Jane Lapotaire's Lady Macbeth is a simpler matter. She oscillates between orgasm and tantrums, with occasional rest stops at wheedling. She is every bit as baroque as he. Things got so weird that by the time we got to Banquo's ghost at the banquet, I thought I was watching the Pod People - I fully expected their heads to pop off and little "Mars Attacks" heads to rise up out of their shoulders.

Ian Hogg is a sympathetic Banquo, but he's no warrior. Tony Doyle has a good, solid moment as Macduff when he gets the news of the murder of his wife and kids. But he is unable to sustain interest, and the rest of the cast is notably weak, ranging all the way down to a pitifully incompetent Donalbain.

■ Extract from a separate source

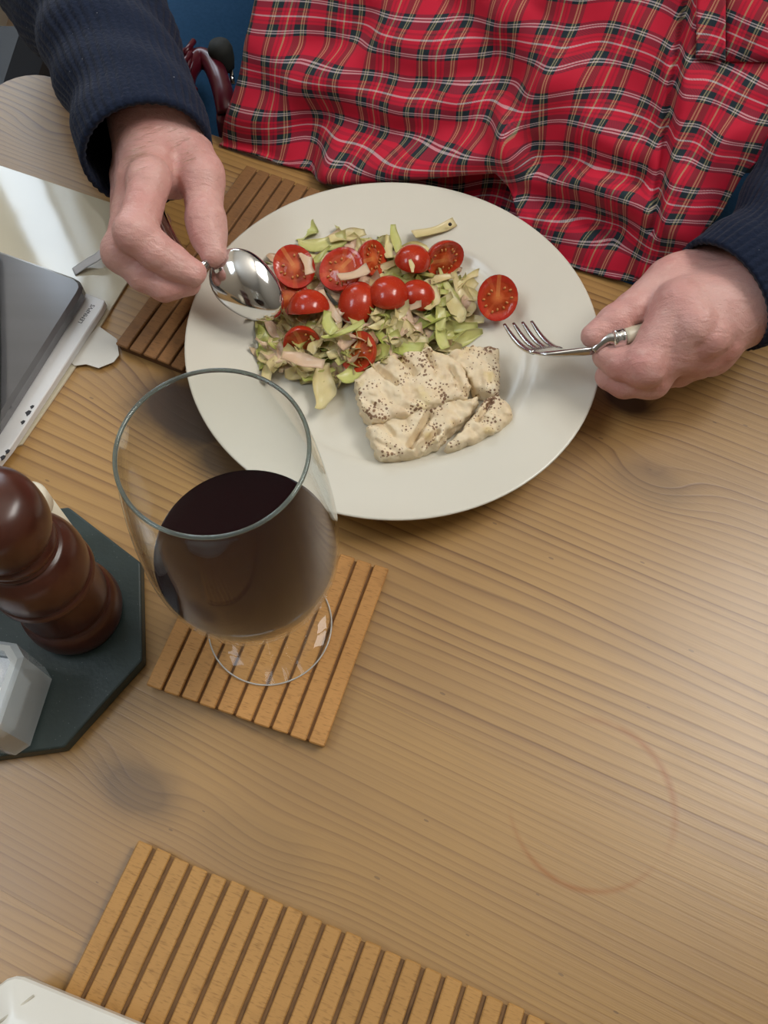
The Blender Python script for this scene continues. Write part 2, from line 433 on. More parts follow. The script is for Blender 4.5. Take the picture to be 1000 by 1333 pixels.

Just about any other BBC Shakespeare video has a more effective supporting cast than this.

The major value of the BBC Shakespeare series is in less familiar plays. "Much Ado About Nothing," "Cymbeline," "Twelfth Night," "Henry IV," "Troilus and Cressida," "Love's Labour's Lost," "Henry VIII," these are great, life-enhancing experiences and are worth seeking out.

It is a pity that so many people will never see these, only a middling "Julius Caesar," a weaker "Hamlet," an oddball "Lear," a clumsy "Romeo" and this outright disastrous "Macbeth."